Abstract Metal halide perovskites have emerged as highly promising candidates for next‐generation X‐ray detectors due to their facile and low‐cost processability, high attenuation coefficient, and tunable optoelectrical properties. In this work, quasi‐2D Dion‐Jacobson (DJ) perovskites are introduced in a flat panel X‐ray imager (FPXI) for X‐ray imaging. This study demonstrates that the diammonium interlayers in DJ perovskites play a key role in enhancing structural stability, suppressing ion migration, and improving charge transport.

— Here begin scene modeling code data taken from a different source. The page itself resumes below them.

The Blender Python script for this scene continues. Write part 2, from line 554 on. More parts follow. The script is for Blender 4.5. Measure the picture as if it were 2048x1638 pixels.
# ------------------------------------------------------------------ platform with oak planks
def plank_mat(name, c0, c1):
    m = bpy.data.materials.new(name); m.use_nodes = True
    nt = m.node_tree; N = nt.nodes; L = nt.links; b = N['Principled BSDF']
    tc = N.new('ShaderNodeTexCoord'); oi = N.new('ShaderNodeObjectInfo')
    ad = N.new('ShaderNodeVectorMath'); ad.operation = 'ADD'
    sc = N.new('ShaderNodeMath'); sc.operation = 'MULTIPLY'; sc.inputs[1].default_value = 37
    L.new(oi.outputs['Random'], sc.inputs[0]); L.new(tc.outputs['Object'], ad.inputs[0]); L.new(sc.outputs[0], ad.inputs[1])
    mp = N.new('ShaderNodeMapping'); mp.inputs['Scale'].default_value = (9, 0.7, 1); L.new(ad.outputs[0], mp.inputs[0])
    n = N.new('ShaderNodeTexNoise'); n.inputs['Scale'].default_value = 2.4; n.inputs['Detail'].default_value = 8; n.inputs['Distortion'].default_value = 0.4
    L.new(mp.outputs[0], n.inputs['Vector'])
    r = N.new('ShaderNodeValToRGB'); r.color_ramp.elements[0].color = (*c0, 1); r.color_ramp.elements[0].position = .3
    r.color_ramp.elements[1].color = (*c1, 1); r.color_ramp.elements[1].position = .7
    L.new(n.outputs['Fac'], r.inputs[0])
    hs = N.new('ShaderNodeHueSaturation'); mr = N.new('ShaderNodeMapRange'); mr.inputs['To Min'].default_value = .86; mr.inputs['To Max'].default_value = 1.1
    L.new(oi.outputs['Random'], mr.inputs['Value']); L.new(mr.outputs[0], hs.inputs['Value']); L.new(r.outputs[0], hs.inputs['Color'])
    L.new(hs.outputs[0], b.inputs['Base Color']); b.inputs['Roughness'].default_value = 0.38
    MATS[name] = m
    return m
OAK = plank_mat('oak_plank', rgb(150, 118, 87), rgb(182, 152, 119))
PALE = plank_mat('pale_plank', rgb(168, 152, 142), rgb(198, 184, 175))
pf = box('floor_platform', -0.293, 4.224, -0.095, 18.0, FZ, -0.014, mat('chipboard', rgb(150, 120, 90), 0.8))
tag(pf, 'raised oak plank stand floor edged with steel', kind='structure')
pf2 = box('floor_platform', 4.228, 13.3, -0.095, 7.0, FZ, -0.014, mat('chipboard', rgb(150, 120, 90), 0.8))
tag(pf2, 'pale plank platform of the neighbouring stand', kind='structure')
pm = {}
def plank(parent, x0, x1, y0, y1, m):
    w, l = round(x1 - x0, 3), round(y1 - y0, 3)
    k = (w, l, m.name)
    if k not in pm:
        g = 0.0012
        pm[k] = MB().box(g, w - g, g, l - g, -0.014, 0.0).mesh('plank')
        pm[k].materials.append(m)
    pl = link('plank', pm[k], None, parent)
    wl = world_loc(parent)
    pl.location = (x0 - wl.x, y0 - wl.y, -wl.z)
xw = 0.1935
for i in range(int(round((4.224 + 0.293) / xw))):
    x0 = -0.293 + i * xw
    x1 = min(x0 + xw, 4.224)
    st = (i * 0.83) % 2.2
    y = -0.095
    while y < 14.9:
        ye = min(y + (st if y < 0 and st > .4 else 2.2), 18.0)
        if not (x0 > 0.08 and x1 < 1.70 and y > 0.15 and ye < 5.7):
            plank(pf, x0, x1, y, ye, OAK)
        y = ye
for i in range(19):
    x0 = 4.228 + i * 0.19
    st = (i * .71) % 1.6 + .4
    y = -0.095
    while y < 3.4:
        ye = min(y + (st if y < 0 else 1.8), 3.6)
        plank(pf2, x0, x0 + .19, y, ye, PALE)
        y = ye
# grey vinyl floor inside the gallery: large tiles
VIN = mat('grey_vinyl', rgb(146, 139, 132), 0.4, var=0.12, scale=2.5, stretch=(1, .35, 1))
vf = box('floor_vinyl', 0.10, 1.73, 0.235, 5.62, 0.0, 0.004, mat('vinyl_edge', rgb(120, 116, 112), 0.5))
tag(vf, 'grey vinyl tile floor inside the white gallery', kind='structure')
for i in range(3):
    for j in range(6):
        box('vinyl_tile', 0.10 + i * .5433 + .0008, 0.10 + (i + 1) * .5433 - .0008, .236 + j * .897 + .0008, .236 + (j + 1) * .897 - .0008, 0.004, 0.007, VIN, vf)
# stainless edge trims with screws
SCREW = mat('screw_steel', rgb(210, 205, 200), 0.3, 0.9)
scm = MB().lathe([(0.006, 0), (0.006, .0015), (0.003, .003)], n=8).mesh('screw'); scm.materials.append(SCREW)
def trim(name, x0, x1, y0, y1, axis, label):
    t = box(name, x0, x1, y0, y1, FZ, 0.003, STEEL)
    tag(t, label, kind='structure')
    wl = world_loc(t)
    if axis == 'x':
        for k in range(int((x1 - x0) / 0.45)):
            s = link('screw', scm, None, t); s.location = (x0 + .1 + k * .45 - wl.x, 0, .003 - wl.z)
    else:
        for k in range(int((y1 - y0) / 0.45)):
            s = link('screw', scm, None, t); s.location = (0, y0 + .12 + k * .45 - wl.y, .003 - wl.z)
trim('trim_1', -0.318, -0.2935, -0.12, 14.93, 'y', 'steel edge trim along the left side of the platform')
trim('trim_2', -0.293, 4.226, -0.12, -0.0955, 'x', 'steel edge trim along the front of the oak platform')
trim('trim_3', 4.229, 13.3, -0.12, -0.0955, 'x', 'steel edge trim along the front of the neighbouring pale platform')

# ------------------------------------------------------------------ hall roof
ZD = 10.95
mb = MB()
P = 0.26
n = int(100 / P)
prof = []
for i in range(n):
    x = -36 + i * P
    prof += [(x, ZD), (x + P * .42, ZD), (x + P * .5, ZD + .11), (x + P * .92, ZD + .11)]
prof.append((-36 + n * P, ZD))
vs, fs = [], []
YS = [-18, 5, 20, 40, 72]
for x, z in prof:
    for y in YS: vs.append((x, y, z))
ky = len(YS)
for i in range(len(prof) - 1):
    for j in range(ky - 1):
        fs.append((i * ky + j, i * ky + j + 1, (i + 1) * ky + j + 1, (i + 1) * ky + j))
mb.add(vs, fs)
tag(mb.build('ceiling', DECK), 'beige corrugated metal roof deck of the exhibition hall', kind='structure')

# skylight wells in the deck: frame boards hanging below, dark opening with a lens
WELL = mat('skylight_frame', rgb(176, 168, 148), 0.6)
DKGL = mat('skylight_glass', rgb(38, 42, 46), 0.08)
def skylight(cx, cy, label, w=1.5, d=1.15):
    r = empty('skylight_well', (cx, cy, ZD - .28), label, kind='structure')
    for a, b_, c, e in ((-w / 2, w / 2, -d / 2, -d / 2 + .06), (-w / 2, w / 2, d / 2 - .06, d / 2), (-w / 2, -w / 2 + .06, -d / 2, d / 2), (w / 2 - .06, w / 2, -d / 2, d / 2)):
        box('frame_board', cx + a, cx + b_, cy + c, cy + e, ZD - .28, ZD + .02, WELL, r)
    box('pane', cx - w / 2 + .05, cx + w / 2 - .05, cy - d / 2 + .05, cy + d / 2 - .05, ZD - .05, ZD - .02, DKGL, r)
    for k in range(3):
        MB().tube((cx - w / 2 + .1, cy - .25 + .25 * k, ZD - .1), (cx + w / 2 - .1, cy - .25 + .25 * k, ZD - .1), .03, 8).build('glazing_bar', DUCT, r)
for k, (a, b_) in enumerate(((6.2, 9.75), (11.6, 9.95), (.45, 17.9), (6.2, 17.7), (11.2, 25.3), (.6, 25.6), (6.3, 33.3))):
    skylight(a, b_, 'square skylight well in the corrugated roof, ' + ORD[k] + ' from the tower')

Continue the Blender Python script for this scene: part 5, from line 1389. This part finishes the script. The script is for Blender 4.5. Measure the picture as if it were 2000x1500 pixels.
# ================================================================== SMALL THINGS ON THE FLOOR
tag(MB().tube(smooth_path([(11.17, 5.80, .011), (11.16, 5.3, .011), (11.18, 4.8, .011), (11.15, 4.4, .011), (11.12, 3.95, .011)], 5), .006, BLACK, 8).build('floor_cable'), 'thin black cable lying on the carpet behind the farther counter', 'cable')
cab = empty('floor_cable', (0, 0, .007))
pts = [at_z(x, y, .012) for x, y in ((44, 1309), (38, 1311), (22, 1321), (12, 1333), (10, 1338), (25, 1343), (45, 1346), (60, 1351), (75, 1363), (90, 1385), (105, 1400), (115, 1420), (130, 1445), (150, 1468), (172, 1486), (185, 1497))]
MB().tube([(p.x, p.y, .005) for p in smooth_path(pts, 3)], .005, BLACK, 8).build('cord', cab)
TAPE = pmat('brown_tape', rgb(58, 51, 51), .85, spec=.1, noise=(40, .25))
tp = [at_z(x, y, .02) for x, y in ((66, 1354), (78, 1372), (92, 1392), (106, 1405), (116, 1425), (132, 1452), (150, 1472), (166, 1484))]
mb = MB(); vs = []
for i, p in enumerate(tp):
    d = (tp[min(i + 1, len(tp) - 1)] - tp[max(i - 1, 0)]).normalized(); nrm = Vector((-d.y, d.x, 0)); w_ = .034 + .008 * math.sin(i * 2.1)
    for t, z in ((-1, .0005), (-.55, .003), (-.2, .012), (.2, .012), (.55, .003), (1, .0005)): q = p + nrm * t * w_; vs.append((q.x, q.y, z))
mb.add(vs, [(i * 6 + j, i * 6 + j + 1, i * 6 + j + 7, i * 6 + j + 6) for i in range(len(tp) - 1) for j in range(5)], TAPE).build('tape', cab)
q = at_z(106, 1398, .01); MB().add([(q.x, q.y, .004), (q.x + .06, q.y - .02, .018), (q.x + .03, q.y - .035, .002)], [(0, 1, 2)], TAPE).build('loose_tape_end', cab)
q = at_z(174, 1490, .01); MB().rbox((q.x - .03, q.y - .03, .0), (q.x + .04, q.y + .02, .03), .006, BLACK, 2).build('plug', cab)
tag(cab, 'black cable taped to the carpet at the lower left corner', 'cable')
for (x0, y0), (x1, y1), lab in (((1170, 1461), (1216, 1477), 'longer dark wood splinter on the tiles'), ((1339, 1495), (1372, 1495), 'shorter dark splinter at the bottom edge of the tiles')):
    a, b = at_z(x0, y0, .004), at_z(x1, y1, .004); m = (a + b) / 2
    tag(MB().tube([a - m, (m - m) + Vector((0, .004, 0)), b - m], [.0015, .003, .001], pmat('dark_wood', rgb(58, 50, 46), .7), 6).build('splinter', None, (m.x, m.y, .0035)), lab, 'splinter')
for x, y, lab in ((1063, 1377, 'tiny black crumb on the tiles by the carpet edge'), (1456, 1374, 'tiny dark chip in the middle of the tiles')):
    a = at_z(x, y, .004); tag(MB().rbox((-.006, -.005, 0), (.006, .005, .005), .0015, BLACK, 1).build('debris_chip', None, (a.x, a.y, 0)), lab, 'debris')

As a result, DJ perovskite‐based X‐ray FPXIs achieve a sensitivity of 18000 µC Gy air −1 cm −2 , a low detection limit of 5.7 nGy air s −1 , representing performance comparable to that of state‐of‐the‐art 3D perovskite FPXIs. Thanks to the decrease in the signal crosstalk effect of the FPXIs, a high spatial resolution of 0.54 line‐pair‐per‐pixel is achieved, which is higher than that of 3D perovskite FPXIs. Remarkably, high‐quality X‐ray imaging is achieved at a total dose of 20 µGy air , which is only 1/5 of the dose typically used in commercial equipment. This work not only provides valuable insights and guidance for the fabrication of 2D DJ perovskite X‐ray detectors but also lays the groundwork for the adoption of high‐performance, stable DJ perovskite imagers as novel flat‐panel X‐ray detectors.